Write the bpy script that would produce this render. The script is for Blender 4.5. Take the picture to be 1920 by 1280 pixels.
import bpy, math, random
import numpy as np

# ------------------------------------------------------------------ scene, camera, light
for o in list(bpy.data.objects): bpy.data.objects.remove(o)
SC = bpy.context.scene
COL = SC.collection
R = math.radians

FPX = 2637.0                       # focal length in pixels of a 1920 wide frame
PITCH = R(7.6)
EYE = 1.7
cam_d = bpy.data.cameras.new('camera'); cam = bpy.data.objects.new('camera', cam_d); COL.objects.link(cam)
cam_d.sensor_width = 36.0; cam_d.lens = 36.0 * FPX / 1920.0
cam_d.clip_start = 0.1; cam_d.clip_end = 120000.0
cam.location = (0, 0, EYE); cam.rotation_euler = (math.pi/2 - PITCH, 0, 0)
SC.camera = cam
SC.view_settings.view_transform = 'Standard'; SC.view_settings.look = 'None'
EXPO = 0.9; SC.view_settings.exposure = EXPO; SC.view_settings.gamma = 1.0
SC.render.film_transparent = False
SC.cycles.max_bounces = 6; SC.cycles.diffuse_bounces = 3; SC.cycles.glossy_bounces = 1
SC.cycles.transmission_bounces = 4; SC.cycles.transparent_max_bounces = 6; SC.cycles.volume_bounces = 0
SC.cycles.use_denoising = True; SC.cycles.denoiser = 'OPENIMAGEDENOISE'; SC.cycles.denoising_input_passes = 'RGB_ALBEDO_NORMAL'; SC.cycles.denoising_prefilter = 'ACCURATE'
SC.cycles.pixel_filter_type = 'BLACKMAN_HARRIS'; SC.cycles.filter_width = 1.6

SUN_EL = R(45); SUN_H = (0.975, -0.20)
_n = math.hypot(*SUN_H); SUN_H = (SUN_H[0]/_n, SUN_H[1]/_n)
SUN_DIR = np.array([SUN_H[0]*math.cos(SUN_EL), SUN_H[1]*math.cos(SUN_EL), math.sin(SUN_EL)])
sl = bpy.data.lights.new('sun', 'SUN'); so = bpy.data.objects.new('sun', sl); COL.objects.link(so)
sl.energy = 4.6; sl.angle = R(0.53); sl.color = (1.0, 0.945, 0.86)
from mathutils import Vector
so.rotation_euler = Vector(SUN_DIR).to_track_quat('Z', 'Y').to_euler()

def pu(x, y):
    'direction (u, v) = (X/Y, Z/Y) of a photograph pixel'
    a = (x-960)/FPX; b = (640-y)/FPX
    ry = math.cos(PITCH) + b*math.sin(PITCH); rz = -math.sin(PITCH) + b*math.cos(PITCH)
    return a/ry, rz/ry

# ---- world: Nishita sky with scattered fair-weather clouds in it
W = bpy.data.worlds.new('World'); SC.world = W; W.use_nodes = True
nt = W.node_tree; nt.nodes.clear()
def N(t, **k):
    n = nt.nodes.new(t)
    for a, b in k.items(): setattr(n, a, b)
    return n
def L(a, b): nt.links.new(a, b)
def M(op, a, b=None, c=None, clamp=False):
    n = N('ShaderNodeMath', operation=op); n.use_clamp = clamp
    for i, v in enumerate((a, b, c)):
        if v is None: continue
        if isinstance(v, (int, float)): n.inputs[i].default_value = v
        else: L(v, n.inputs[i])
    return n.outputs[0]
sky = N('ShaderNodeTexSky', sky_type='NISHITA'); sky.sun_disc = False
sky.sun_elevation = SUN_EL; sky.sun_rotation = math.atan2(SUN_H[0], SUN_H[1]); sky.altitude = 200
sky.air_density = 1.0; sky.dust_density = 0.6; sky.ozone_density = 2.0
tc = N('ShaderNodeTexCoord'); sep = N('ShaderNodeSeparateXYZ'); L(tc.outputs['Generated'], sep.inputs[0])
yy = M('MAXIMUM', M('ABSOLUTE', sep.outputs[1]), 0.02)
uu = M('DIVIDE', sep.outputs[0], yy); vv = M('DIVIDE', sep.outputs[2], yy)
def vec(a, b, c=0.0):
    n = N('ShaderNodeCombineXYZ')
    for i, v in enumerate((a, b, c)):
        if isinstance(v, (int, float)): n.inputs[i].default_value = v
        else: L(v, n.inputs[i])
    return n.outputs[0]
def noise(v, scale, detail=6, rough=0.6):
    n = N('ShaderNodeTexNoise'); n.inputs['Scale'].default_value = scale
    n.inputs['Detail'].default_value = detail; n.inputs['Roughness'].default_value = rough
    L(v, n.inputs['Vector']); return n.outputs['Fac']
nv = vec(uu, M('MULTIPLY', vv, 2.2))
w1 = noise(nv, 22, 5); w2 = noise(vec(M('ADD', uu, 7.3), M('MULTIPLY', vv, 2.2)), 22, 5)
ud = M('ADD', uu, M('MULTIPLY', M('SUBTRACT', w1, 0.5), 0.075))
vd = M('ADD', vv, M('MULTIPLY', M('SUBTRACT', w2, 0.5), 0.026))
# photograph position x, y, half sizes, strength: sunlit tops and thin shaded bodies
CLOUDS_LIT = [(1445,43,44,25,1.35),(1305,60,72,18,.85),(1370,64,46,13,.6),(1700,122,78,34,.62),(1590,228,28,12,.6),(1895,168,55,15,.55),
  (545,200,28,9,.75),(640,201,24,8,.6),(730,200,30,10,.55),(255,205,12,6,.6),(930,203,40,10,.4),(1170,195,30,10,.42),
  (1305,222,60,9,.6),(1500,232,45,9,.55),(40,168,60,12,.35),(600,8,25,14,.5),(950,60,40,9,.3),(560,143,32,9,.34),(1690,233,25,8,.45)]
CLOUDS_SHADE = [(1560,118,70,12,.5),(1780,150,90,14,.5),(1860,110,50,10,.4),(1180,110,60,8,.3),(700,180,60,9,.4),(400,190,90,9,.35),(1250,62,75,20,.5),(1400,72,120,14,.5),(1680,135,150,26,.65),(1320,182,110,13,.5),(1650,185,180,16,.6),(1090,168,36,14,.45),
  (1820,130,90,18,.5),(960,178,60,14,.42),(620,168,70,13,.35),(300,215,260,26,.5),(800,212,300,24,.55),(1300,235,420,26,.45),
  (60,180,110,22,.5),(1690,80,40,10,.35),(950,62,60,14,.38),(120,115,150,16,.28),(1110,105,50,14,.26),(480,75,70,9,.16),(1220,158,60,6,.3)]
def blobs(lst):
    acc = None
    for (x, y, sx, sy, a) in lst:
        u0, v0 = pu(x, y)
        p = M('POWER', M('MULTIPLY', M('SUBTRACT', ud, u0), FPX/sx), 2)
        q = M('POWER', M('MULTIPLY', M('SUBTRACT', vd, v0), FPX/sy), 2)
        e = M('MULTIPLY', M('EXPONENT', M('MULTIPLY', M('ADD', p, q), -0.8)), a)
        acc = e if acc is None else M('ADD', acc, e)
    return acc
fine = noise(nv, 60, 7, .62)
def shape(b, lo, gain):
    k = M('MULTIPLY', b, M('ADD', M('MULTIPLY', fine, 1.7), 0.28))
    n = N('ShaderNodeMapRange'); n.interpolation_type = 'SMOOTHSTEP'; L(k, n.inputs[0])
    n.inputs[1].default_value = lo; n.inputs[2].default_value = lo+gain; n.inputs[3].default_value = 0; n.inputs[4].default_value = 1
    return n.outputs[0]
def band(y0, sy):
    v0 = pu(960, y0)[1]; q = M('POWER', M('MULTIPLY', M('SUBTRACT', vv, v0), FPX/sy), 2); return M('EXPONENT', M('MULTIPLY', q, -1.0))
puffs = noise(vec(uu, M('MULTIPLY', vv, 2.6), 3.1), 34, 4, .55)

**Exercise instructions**
Write every line of the material above again, exactly.

**Result**
Write the bpy script that would produce this render. The script is for Blender 4.5. Take the picture to be 1920 by 1280 pixels.
import bpy, math, random
import numpy as np

# ------------------------------------------------------------------ scene, camera, light
for o in list(bpy.data.objects): bpy.data.objects.remove(o)
SC = bpy.context.scene
COL = SC.collection
R = math.radians

FPX = 2637.0                       # focal length in pixels of a 1920 wide frame
PITCH = R(7.6)
EYE = 1.7
cam_d = bpy.data.cameras.new('camera'); cam = bpy.data.objects.new('camera', cam_d); COL.objects.link(cam)
cam_d.sensor_width = 36.0; cam_d.lens = 36.0 * FPX / 1920.0
cam_d.clip_start = 0.1; cam_d.clip_end = 120000.0
cam.location = (0, 0, EYE); cam.rotation_euler = (math.pi/2 - PITCH, 0, 0)
SC.camera = cam
SC.view_settings.view_transform = 'Standard'; SC.view_settings.look = 'None'
EXPO = 0.9; SC.view_settings.exposure = EXPO; SC.view_settings.gamma = 1.0
SC.render.film_transparent = False
SC.cycles.max_bounces = 6; SC.cycles.diffuse_bounces = 3; SC.cycles.glossy_bounces = 1
SC.cycles.transmission_bounces = 4; SC.cycles.transparent_max_bounces = 6; SC.cycles.volume_bounces = 0
SC.cycles.use_denoising = True; SC.cycles.denoiser = 'OPENIMAGEDENOISE'; SC.cycles.denoising_input_passes = 'RGB_ALBEDO_NORMAL'; SC.cycles.denoising_prefilter = 'ACCURATE'
SC.cycles.pixel_filter_type = 'BLACKMAN_HARRIS'; SC.cycles.filter_width = 1.6

SUN_EL = R(45); SUN_H = (0.975, -0.20)
_n = math.hypot(*SUN_H); SUN_H = (SUN_H[0]/_n, SUN_H[1]/_n)
SUN_DIR = np.array([SUN_H[0]*math.cos(SUN_EL), SUN_H[1]*math.cos(SUN_EL), math.sin(SUN_EL)])
sl = bpy.data.lights.new('sun', 'SUN'); so = bpy.data.objects.new('sun', sl); COL.objects.link(so)
sl.energy = 4.6; sl.angle = R(0.53); sl.color = (1.0, 0.945, 0.86)
from mathutils import Vector
so.rotation_euler = Vector(SUN_DIR).to_track_quat('Z', 'Y').to_euler()

def pu(x, y):
    'direction (u, v) = (X/Y, Z/Y) of a photograph pixel'
    a = (x-960)/FPX; b = (640-y)/FPX
    ry = math.cos(PITCH) + b*math.sin(PITCH); rz = -math.sin(PITCH) + b*math.cos(PITCH)
    return a/ry, rz/ry

# ---- world: Nishita sky with scattered fair-weather clouds in it
W = bpy.data.worlds.new('World'); SC.world = W; W.use_nodes = True
nt = W.node_tree; nt.nodes.clear()
def N(t, **k):
    n = nt.nodes.new(t)
    for a, b in k.items(): setattr(n, a, b)
    return n
def L(a, b): nt.links.new(a, b)
def M(op, a, b=None, c=None, clamp=False):
    n = N('ShaderNodeMath', operation=op); n.use_clamp = clamp
    for i, v in enumerate((a, b, c)):
        if v is None: continue
        if isinstance(v, (int, float)): n.inputs[i].default_value = v
        else: L(v, n.inputs[i])
    return n.outputs[0]
sky = N('ShaderNodeTexSky', sky_type='NISHITA'); sky.sun_disc = False
sky.sun_elevation = SUN_EL; sky.sun_rotation = math.atan2(SUN_H[0], SUN_H[1]); sky.altitude = 200
sky.air_density = 1.0; sky.dust_density = 0.6; sky.ozone_density = 2.0
tc = N('ShaderNodeTexCoord'); sep = N('ShaderNodeSeparateXYZ'); L(tc.outputs['Generated'], sep.inputs[0])
yy = M('MAXIMUM', M('ABSOLUTE', sep.outputs[1]), 0.02)
uu = M('DIVIDE', sep.outputs[0], yy); vv = M('DIVIDE', sep.outputs[2], yy)
def vec(a, b, c=0.0):
    n = N('ShaderNodeCombineXYZ')
    for i, v in enumerate((a, b, c)):
        if isinstance(v, (int, float)): n.inputs[i].default_value = v
        else: L(v, n.inputs[i])
    return n.outputs[0]
def noise(v, scale, detail=6, rough=0.6):
    n = N('ShaderNodeTexNoise'); n.inputs['Scale'].default_value = scale
    n.inputs['Detail'].default_value = detail; n.inputs['Roughness'].default_value = rough
    L(v, n.inputs['Vector']); return n.outputs['Fac']
nv = vec(uu, M('MULTIPLY', vv, 2.2))
w1 = noise(nv, 22, 5); w2 = noise(vec(M('ADD', uu, 7.3), M('MULTIPLY', vv, 2.2)), 22, 5)
ud = M('ADD', uu, M('MULTIPLY', M('SUBTRACT', w1, 0.5), 0.075))
vd = M('ADD', vv, M('MULTIPLY', M('SUBTRACT', w2, 0.5), 0.026))
# photograph position x, y, half sizes, strength: sunlit tops and thin shaded bodies
CLOUDS_LIT = [(1445,43,44,25,1.35),(1305,60,72,18,.85),(1370,64,46,13,.6),(1700,122,78,34,.62),(1590,228,28,12,.6),(1895,168,55,15,.55),
  (545,200,28,9,.75),(640,201,24,8,.6),(730,200,30,10,.55),(255,205,12,6,.6),(930,203,40,10,.4),(1170,195,30,10,.42),
  (1305,222,60,9,.6),(1500,232,45,9,.55),(40,168,60,12,.35),(600,8,25,14,.5),(950,60,40,9,.3),(560,143,32,9,.34),(1690,233,25,8,.45)]
CLOUDS_SHADE = [(1560,118,70,12,.5),(1780,150,90,14,.5),(1860,110,50,10,.4),(1180,110,60,8,.3),(700,180,60,9,.4),(400,190,90,9,.35),(1250,62,75,20,.5),(1400,72,120,14,.5),(1680,135,150,26,.65),(1320,182,110,13,.5),(1650,185,180,16,.6),(1090,168,36,14,.45),
  (1820,130,90,18,.5),(960,178,60,14,.42),(620,168,70,13,.35),(300,215,260,26,.5),(800,212,300,24,.55),(1300,235,420,26,.45),
  (60,180,110,22,.5),(1690,80,40,10,.35),(950,62,60,14,.38),(120,115,150,16,.28),(1110,105,50,14,.26),(480,75,70,9,.16),(1220,158,60,6,.3)]
def blobs(lst):
    acc = None
    for (x, y, sx, sy, a) in lst:
        u0, v0 = pu(x, y)
        p = M('POWER', M('MULTIPLY', M('SUBTRACT', ud, u0), FPX/sx), 2)
        q = M('POWER', M('MULTIPLY', M('SUBTRACT', vd, v0), FPX/sy), 2)
        e = M('MULTIPLY', M('EXPONENT', M('MULTIPLY', M('ADD', p, q), -0.8)), a)
        acc = e if acc is None else M('ADD', acc, e)
    return acc
fine = noise(nv, 60, 7, .62)
def shape(b, lo, gain):
    k = M('MULTIPLY', b, M('ADD', M('MULTIPLY', fine, 1.7), 0.28))
    n = N('ShaderNodeMapRange'); n.interpolation_type = 'SMOOTHSTEP'; L(k, n.inputs[0])
    n.inputs[1].default_value = lo; n.inputs[2].default_value = lo+gain; n.inputs[3].default_value = 0; n.inputs[4].default_value = 1
    return n.outputs[0]
def band(y0, sy):
    v0 = pu(960, y0)[1]; q = M('POWER', M('MULTIPLY', M('SUBTRACT', vv, v0), FPX/sy), 2); return M('EXPONENT', M('MULTIPLY', q, -1.0))
puffs = noise(vec(uu, M('MULTIPLY', vv, 2.6), 3.1), 34, 4, .55)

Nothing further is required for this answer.